# [Provided material]
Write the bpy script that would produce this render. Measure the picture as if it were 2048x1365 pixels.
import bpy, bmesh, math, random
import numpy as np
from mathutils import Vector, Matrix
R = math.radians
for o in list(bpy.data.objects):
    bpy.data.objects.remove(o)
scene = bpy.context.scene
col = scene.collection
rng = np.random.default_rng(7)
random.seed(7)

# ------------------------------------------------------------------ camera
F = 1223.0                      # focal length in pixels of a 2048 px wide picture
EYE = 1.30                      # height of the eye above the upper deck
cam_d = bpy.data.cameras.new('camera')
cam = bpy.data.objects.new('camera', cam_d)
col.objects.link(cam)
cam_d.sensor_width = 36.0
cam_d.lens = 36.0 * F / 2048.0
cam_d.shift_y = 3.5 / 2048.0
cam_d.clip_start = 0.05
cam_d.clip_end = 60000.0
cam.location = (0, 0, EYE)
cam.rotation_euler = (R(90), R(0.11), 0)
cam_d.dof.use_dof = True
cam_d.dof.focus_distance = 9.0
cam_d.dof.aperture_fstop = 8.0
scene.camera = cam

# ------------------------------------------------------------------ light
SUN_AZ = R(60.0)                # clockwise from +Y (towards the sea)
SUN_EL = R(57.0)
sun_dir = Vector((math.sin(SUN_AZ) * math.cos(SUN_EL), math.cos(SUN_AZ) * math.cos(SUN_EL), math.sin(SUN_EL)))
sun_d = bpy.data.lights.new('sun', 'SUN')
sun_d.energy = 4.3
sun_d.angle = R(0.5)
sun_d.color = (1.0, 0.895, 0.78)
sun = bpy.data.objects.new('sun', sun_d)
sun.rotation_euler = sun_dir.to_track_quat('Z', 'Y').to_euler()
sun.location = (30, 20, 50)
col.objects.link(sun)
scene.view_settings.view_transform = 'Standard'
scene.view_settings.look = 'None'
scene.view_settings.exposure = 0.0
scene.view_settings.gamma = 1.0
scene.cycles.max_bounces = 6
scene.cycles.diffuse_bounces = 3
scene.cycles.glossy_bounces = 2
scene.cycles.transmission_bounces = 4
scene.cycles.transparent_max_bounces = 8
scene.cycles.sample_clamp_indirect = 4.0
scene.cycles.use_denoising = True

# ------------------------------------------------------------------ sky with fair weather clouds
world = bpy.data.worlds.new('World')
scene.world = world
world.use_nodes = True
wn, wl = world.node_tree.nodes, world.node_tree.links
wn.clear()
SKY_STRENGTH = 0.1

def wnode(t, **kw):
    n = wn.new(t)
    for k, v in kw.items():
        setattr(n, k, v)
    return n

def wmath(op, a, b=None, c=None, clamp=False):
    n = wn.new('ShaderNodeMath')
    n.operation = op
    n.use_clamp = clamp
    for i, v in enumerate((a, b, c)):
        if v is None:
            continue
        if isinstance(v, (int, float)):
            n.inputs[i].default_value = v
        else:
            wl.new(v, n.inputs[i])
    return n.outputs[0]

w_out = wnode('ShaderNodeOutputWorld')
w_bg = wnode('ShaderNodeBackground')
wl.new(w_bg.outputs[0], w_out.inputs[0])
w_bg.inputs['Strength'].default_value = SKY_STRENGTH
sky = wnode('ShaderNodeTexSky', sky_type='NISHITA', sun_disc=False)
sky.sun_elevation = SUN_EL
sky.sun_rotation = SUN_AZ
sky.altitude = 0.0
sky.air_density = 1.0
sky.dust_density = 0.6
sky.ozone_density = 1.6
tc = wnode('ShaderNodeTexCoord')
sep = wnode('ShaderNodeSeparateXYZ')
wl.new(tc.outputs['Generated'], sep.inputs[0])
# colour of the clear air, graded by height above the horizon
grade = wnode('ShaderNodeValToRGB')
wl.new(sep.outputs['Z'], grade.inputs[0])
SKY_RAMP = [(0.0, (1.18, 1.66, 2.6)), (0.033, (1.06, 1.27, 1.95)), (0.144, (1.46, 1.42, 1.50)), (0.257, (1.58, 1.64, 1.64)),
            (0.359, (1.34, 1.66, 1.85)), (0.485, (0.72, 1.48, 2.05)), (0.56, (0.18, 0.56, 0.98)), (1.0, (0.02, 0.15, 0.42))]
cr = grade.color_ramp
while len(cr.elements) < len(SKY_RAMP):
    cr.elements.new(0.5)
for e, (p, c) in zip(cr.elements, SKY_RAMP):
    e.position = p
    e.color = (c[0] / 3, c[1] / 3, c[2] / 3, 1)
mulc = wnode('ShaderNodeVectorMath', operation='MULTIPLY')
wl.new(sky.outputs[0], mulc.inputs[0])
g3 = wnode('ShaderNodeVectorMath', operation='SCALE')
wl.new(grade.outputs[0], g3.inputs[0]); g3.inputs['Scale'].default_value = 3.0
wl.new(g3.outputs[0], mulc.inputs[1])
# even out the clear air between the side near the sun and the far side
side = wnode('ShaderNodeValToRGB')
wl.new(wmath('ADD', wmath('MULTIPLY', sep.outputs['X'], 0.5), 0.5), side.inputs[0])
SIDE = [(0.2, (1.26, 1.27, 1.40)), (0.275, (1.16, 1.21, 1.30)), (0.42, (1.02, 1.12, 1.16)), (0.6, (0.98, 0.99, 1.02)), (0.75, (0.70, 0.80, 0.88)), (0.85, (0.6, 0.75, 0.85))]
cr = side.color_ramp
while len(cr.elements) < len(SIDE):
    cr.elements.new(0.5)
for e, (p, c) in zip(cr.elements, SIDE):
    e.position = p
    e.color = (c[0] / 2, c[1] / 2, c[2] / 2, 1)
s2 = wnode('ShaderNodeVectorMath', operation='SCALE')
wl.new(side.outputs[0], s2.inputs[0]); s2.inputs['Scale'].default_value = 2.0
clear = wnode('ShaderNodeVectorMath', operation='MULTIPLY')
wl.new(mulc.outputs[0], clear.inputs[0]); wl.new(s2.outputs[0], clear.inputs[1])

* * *

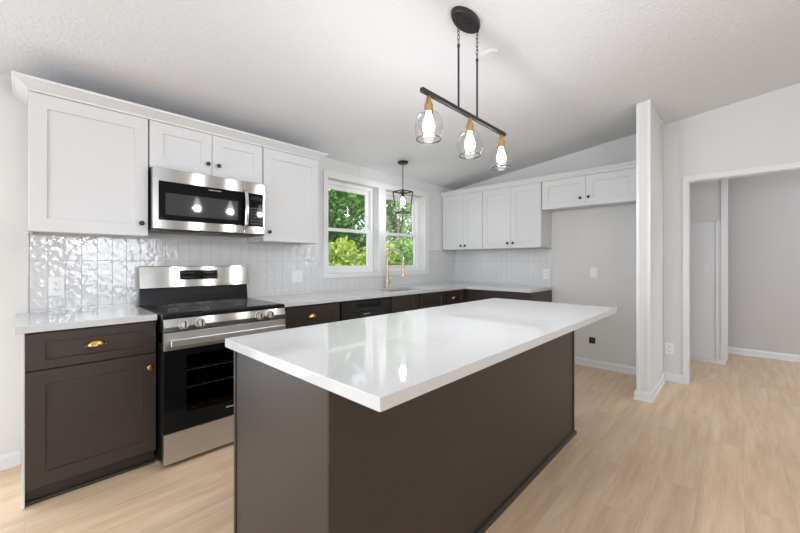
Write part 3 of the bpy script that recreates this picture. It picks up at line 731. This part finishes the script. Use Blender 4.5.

* * *

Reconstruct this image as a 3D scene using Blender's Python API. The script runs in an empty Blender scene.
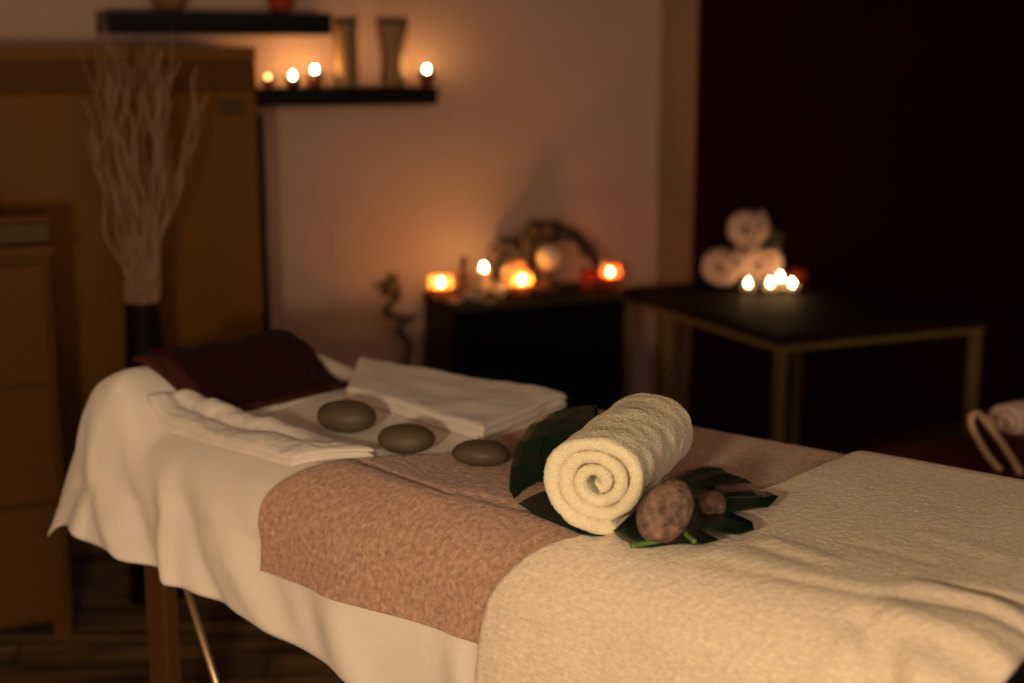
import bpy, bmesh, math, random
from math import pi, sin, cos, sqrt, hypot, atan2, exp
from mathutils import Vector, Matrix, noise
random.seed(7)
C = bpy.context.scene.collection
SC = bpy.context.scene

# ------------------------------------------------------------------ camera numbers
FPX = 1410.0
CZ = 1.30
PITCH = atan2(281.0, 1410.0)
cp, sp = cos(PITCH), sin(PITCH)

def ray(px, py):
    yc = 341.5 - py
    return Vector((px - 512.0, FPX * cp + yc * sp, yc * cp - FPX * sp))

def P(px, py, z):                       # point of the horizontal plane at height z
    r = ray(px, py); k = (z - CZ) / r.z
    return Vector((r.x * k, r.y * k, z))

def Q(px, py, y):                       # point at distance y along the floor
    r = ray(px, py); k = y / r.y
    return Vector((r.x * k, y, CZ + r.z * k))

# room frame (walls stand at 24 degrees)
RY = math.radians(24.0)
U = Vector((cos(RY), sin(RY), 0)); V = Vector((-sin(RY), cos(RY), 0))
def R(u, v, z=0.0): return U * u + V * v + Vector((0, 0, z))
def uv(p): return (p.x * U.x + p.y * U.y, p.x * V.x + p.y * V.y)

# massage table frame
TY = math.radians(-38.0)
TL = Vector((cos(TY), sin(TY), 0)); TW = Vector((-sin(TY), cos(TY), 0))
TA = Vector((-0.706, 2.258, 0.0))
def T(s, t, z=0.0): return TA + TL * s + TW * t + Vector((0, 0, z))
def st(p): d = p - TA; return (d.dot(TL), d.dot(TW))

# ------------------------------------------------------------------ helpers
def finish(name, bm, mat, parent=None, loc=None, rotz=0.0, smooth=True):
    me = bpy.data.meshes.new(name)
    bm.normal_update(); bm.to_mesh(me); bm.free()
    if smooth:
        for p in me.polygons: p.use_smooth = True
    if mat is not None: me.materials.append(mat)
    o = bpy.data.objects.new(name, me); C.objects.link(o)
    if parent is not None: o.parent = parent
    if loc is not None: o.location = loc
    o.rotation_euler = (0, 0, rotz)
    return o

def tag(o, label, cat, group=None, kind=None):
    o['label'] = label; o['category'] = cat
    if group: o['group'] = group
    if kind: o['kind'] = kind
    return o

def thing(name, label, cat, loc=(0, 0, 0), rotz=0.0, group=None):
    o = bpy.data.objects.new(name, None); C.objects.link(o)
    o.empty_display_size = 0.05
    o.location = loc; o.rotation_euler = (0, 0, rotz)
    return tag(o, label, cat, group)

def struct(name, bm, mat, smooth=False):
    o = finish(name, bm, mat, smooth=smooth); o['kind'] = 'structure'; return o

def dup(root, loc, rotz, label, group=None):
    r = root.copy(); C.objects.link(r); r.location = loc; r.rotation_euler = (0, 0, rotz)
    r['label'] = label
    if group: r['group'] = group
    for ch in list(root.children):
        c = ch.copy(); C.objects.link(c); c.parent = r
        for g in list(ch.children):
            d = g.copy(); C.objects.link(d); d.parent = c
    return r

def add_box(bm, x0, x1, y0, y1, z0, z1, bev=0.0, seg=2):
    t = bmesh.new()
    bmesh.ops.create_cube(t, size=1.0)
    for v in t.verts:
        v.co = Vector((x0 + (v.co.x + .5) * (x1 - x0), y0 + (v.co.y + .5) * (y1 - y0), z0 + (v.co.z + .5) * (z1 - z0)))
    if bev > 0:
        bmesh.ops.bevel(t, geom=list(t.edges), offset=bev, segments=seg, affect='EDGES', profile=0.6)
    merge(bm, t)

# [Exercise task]
Begin with the line that contains "Reconstruct this image", end with the line that contains "SC = bpy.context.scene", and set down every line in that range exactly as it stands, minus the pictures.

# [The completed task]
Reconstruct this image as a 3D scene using Blender's Python API. The script runs in an empty Blender scene.
import bpy, bmesh, math, random
from math import pi, sin, cos, sqrt, hypot, atan2, exp
from mathutils import Vector, Matrix, noise
random.seed(7)
C = bpy.context.scene.collection
SC = bpy.context.scene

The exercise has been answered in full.